**Request:** Print all the data, keeping every line exactly as it is.

Scripts that build scenes:
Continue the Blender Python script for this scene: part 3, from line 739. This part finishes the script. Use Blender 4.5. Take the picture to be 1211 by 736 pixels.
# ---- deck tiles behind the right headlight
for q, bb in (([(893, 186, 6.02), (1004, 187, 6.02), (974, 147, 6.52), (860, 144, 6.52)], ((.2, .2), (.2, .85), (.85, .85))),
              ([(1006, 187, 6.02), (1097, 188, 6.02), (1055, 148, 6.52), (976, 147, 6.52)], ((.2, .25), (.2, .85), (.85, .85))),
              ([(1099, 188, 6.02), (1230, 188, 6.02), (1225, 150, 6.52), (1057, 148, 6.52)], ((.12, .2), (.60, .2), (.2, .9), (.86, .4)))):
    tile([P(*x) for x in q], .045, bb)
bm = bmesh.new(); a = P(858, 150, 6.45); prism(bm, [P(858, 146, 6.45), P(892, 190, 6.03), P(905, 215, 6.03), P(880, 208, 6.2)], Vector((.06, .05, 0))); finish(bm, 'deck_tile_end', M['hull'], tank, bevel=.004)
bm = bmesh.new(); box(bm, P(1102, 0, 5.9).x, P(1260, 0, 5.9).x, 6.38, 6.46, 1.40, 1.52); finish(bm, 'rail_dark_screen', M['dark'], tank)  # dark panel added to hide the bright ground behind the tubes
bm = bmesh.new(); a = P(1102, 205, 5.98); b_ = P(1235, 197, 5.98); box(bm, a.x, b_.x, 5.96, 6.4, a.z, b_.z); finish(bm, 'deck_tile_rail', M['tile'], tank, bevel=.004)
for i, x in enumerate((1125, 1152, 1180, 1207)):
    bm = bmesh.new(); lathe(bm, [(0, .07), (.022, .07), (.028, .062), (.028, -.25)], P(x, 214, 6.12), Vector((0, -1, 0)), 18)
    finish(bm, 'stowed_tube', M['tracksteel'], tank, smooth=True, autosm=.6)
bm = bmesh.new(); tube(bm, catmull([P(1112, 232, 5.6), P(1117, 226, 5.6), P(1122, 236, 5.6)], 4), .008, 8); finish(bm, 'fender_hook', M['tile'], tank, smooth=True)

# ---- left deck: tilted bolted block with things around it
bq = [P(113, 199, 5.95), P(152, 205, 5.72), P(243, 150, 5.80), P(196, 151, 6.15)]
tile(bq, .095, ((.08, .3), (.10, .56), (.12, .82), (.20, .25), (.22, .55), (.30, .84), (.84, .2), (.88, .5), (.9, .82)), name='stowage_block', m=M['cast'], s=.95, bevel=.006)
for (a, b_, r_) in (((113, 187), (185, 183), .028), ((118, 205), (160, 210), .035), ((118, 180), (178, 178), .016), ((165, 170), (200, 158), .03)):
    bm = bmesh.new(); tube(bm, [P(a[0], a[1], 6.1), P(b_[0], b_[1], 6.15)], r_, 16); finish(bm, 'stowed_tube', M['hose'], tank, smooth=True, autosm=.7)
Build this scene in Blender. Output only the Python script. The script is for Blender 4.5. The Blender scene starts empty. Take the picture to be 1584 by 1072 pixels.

**Full answer:**
Continue the Blender Python script for this scene: part 3, from line 739. This part finishes the script. Use Blender 4.5. Take the picture to be 1211 by 736 pixels.
# ---- deck tiles behind the right headlight
for q, bb in (([(893, 186, 6.02), (1004, 187, 6.02), (974, 147, 6.52), (860, 144, 6.52)], ((.2, .2), (.2, .85), (.85, .85))),
              ([(1006, 187, 6.02), (1097, 188, 6.02), (1055, 148, 6.52), (976, 147, 6.52)], ((.2, .25), (.2, .85), (.85, .85))),
              ([(1099, 188, 6.02), (1230, 188, 6.02), (1225, 150, 6.52), (1057, 148, 6.52)], ((.12, .2), (.60, .2), (.2, .9), (.86, .4)))):
    tile([P(*x) for x in q], .045, bb)
bm = bmesh.new(); a = P(858, 150, 6.45); prism(bm, [P(858, 146, 6.45), P(892, 190, 6.03), P(905, 215, 6.03), P(880, 208, 6.2)], Vector((.06, .05, 0))); finish(bm, 'deck_tile_end', M['hull'], tank, bevel=.004)
bm = bmesh.new(); box(bm, P(1102, 0, 5.9).x, P(1260, 0, 5.9).x, 6.38, 6.46, 1.40, 1.52); finish(bm, 'rail_dark_screen', M['dark'], tank)  # dark panel added to hide the bright ground behind the tubes
bm = bmesh.new(); a = P(1102, 205, 5.98); b_ = P(1235, 197, 5.98); box(bm, a.x, b_.x, 5.96, 6.4, a.z, b_.z); finish(bm, 'deck_tile_rail', M['tile'], tank, bevel=.004)
for i, x in enumerate((1125, 1152, 1180, 1207)):
    bm = bmesh.new(); lathe(bm, [(0, .07), (.022, .07), (.028, .062), (.028, -.25)], P(x, 214, 6.12), Vector((0, -1, 0)), 18)
    finish(bm, 'stowed_tube', M['tracksteel'], tank, smooth=True, autosm=.6)
bm = bmesh.new(); tube(bm, catmull([P(1112, 232, 5.6), P(1117, 226, 5.6), P(1122, 236, 5.6)], 4), .008, 8); finish(bm, 'fender_hook', M['tile'], tank, smooth=True)

# ---- left deck: tilted bolted block with things around it
bq = [P(113, 199, 5.95), P(152, 205, 5.72), P(243, 150, 5.80), P(196, 151, 6.15)]
tile(bq, .095, ((.08, .3), (.10, .56), (.12, .82), (.20, .25), (.22, .55), (.30, .84), (.84, .2), (.88, .5), (.9, .82)), name='stowage_block', m=M['cast'], s=.95, bevel=.006)
for (a, b_, r_) in (((113, 187), (185, 183), .028), ((118, 205), (160, 210), .035), ((118, 180), (178, 178), .016), ((165, 170), (200, 158), .03)):
    bm = bmesh.new(); tube(bm, [P(a[0], a[1], 6.1), P(b_[0], b_[1], 6.15)], r_, 16); finish(bm, 'stowed_tube', M['hose'], tank, smooth=True, autosm=.7)
Build this scene in Blender. Output only the Python script. The script is for Blender 4.5. The Blender scene starts empty. Take the picture to be 1584 by 1072 pixels.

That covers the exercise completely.